ですから「これまでにスタンドオフとして培ってきたスキルや経験をスクラムハーフに活かしたい」と考えるのが一般的だと思うのですが、一旦そのような考えは横に置いて「周りも守ってくれる。とにかく僕に求められていることをやろう」と気持ちを切り替えました。
撮影/松川李香(ヒゲ企画)
――普段やらないスクラムハーフのためにどのような準備をされたのですか?
去年のプレシーズンはスタンドオフで準備をしていて、練習や試合でもすごく調子が良かった。チームは優勝したけれども、自分は試合に出られなかった不甲斐ないシーズンを終えて、次のシーズンに向けて気持ちは傾いている中で、ルディケHCから「スクラムハーフをやるかどうか」を尋ねられましたから、正直に言って戸惑う部分はありました。

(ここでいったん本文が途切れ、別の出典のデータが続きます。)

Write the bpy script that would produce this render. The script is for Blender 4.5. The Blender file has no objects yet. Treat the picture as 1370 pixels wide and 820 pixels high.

ましてやスクラムハーフは専門性の高いポジションですから、開幕に向けて残り時間が少ない中で、僕にできることも限られていた。しかもリザーブとして起用されるスクラムハーフですから、もし試合中にスタンドオフの選手が怪我をしたら、僕が代わりに出ないといけなくなる可能性もある。スクラムハーフとスタンドオフの役割の違いを考えながら、頭を切り替えて練習を重ねていく状況は一番大変でした。
――特に大変だったところはどのあたりですか?
チームのシステムや戦術の理解を深めていく点は特に苦労させられました。同じチームなので、目指すところは同じですが、それぞれのポジションによって役割は明確に変わってきますから。
スクラムハーフとスタンドオフは連携するポジションではありますが、自分がどのポジションで起用されるのかを考えながらチームの決まり事を理解していかないと、混乱してしまいますし、結果としてチームに迷惑をかけてしまうことにもなる。そして、試合で「行くぞ!」と言われた時に、自分がどちらのポジションで試合に出場するのかを理解して、しっかりと頭を切り替えなければならない。まるで2つタスクを持って、それぞれの準備をしなければならないような状態でした。
――直前まで起用されるポジションがわからなくても、試合に出たら自然と身体は動くものなのでしょうか?
グラウンドに入れば、有無を言わさずやらなきゃいけないので。
例えばスクラムハーフのパスとスタンドオフのパスは、タイプが全く異なります。それでもそれぞれのポジションに求められる役割をきちんと果たさなければならない。それぞれのポジションを切り替えて試合に臨むことが、もしかしたら一番大変だったかもしれません。
撮影/松川李香(ヒゲ企画)
――スクラムハーフ経験されて、ご自身のプレースタイルに変化はありましたか?
僕がスタンドオフとしてプレーしている時に、スクラムハーフの選手が言いたいことをある程度は理解できるようになりました。
スタンドオフはスクラムハーフからパスをもらいますから、スタンドオフとしてパスを要求するタイミングであったり、声量や指示の的確さといった点においても、スクラムハーフの選手たちの気持ちがわかるようになりましたし、僕のプレーの質も磨かれたんじゃないかと思っています。
でも、スクラムハーフとスタンドオフは全く異なる専門職ですから、二足のわらじを履くのは本当に難しかったですね。
――スタンドオフとスクラムハーフの二刀流をこなされる岸岡選手は、とても器用な選手であるように感じました。
どうなんですかね。(苦笑)
少し経験したことがあるからかもしれませんし、クボタは攻撃力の優れたフォワードを起点としたラグビーをしていますから、それに便乗できるポジショニングが取れることも大きかったのかもしれません。
撮影/松川李香(ヒゲ企画)
――まもなく新シーズンが開幕しますが、今季どんな活躍ができそうですか?
今シーズン始まった時に、「今シーズンはスタンドオフ一本で行こう」とHCと話し合いました。
昨シーズンは「試合に出られて、スクラムハーフとしても次第点を出せた」こと。そしてスタンドオフとして逆転勝ちに貢献できた試合がありましたから、その辺りについては良かったと思います。
ですが、昨シーズンの結果を見るとチームの順位は(優勝から6位と)ガクッと下がったので、そこはすごく難しい。
正直に言って、自分のモチベーションとチームのモチベーションが比例していない場面も昨シーズンはありましたから。
自分が良いパフォーマンスを発揮できたとしても、チームが勝たなければあまり意味がありません。スタンドオフとしては自分の仕事ができなかったという責任も感じています。自分のパフォーマンスをさらに上げていくことも大切ですが、今シーズンはそれをチームの勝利にも結びつけていきたいですね。